Real Talk: Making This Actually Work
Look, I'm not gonna lie to you - I went through a phase where I was obsessing over every decimal point of velocity data. It was exhausting and honestly counterproductive. Here's what I learned works in the real world:
If you have access to velocity tracking: Use it to dial in your loads for the first 2-3 weeks of a new program. Once you know what weights move at the right speeds for you, you can feel confident in your load selection even without the device.
If you don't have fancy tech: Focus on consistent velocity loss. Pick a rep range (say 8-12 for hypertrophy) and aim to finish your sets when you're moving noticeably slower than your first rep, but not grinding. You'll develop this intuition faster than you think.
For everyone: Track your volume load. Seriously, just do it. Use a notebook, an app, whatever. The goal isn't to increase it every single week (that's impossible), but to see an upward trend over months.
The Stuff Nobody Talks About
Here's where I'm gonna get real with you about some mistakes I made so you don't have to:
Mistake #1: Chasing perfect velocity numbers every single rep. Some days you're just off, and that's fine.
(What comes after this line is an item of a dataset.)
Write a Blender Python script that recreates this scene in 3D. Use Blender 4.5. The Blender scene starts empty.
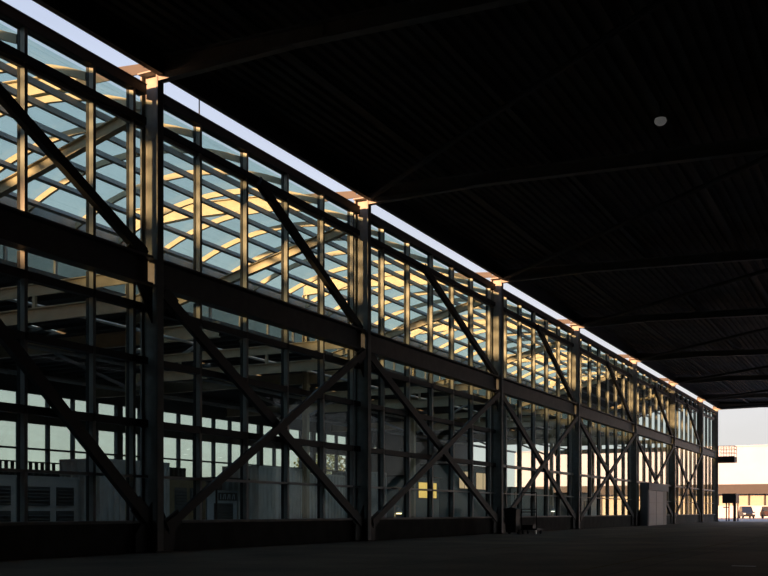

The trends matter more than individual data points.
Mistake #2: Thinking more velocity loss always equals better gains. I spent about 6 weeks hitting 60%+ velocity loss on everything and just burned myself out. The 40-50% range is usually plenty.
Mistake #3: Ignoring how I actually felt. Data is awesome, but if you feel like garbage and your velocities are way off, maybe it's a deload day regardless of what your program says.
Your Action Plan (No Matter Your Setup)
Alright, let's make this practical. Here's what you can start doing today:
Beginner to VBT: Start tracking volume load for your main lifts. Calculate Sets × Reps × Weight after each workout. Look for trends over 4-6 week periods.
Ready for the next level: Focus on velocity loss. Time your first rep and your last rep of each set (even with a stopwatch). Aim for your last rep to be 40-50% slower than your first for hypertrophy work.
Full send mode: Invest in some velocity tracking tech and dial in your individual load-velocity profiles. But remember - the tool should inform your training, not control it.
The truth is, most of us are way better at this intuitive training stuff than we give ourselves ourselves credit for. VBT just gives us the language to describe what good lifters have always done - adjust on the fly and listen to what their body is telling them.
I'm curious - have you ever noticed how some days a weight just feels different, even though it's technically the same percentage? That's your body giving you velocity feedback without the fancy equipment. Start paying attention to that feeling, because it's probably more accurate than any number on a spreadsheet.
And hey, if you start experimenting with any of this stuff, drop a comment and let me know how it goes. This training nerd always wants to hear about what's working (or not working) for people in the real world.
Now stop reading about training and go actually train. But maybe grab a notebook first - you're gonna want to start tracking that volume load.